Here we show FriCAS version of benchmark presented at http://cosmosimple.blogspot.de/2013/12/some-benchmarks-of-mathematica-vs.html

(1) -> do_sum(x, n) ==
    sum := 0.0::DoubleFloat
    inc := 1.0::DoubleFloat
    for i in 1..n repeat
        inc := inc*sin(x)/(i::DoubleFloat)
        sum := sum + tan(inc)
    sum

)set messages time on
 

)set output tex off
 

)set output algebra on

-- first time we pay costs of domain lookups and compilation
do_sum(10.5::DoubleFloat, 10^7)

Compiling function do_sum with type (DoubleFloat, PositiveInteger)
       -> DoubleFloat 

   (2)  - 0.8942532397659797

Time: 0.75 (EV) + 0.08 (OT) = 0.83 sec

The original article gives the following execution times for 10^8 iterations: 2320s (estimated) for normal Mathematica code (180s with underflow checking turned off), 6.80s for Mathematica code compiled to VM, 1.04s for Mathematica code compiled to C, 0.66s for native C code, 702s for Maxima, 59.6s for Python.

The article did not not specify machine speed, but detail suggest it was a fast one. So we can can infer that FriCAS performs quite well on this benchmark, probably slower than compiled Mathematica code, but better than interpreted system. Note that FriCAS time includes compilation time.

Note1: There are several flaws in this benchmark. Fist, it operates on extremally small numbers, systems which catch underflow may be unfairly punished (as is the case with default Mathematica timing). Second, the computation is purely numeric, while we should compare symbolic capabilities. Third, most of actual computation should be spent in library calls sin and tan. Fourth, sin argument does not change within loop so can be moved outside. Examining output of C compiler shows that it is indeed moving sin out of the loop. And measurement indicate that sin call is twice as expensive as tan call. Any system which does not move sin out of the loop will spent about 3 time more in actual computations than C code. In particular FriCAS does not perform this optimization. Still, since C execution time is quite small most of time for other systems are likely to be overhead and benchmark shows that FriCAS overhead is quite low.

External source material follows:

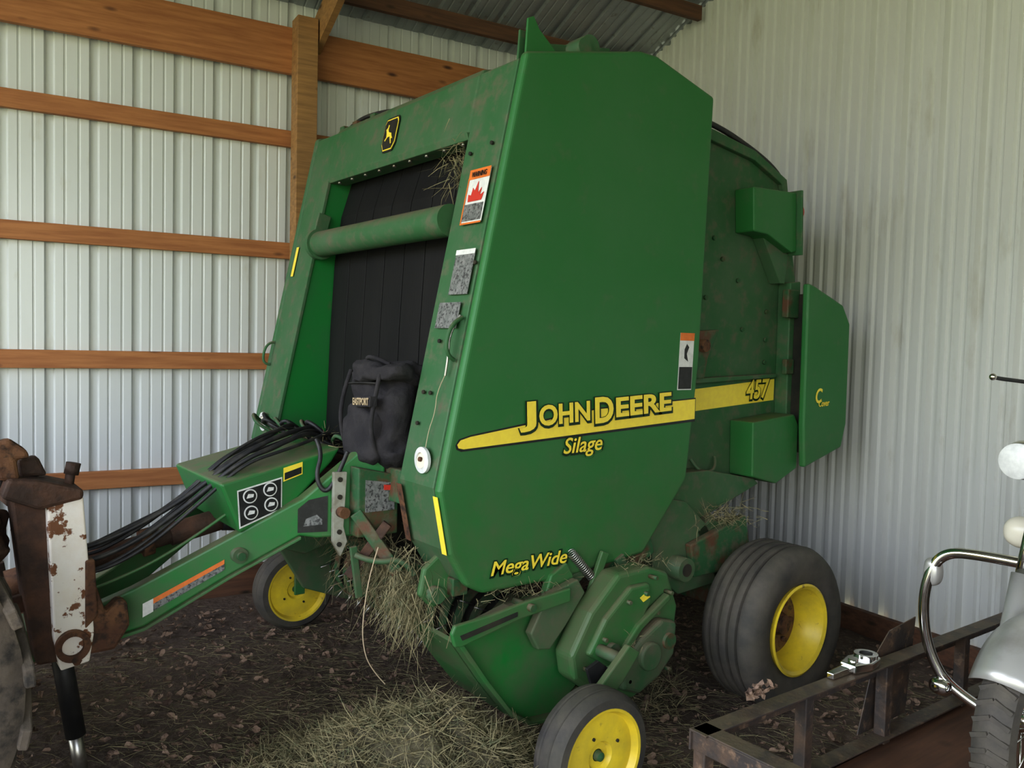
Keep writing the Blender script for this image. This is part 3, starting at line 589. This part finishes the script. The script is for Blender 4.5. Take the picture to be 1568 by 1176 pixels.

Note2: This is also shows that types lead to better execution speed: FriCAS knows types so can use faster specialized routines, instead of dispatching on types. Also, we specified argument to be DoubleFloat?. Otherwise FriCAS would perform calculations using Float, which has arbitrary precision but is implemented entirely is software, so is much slower than DoubleFloat?.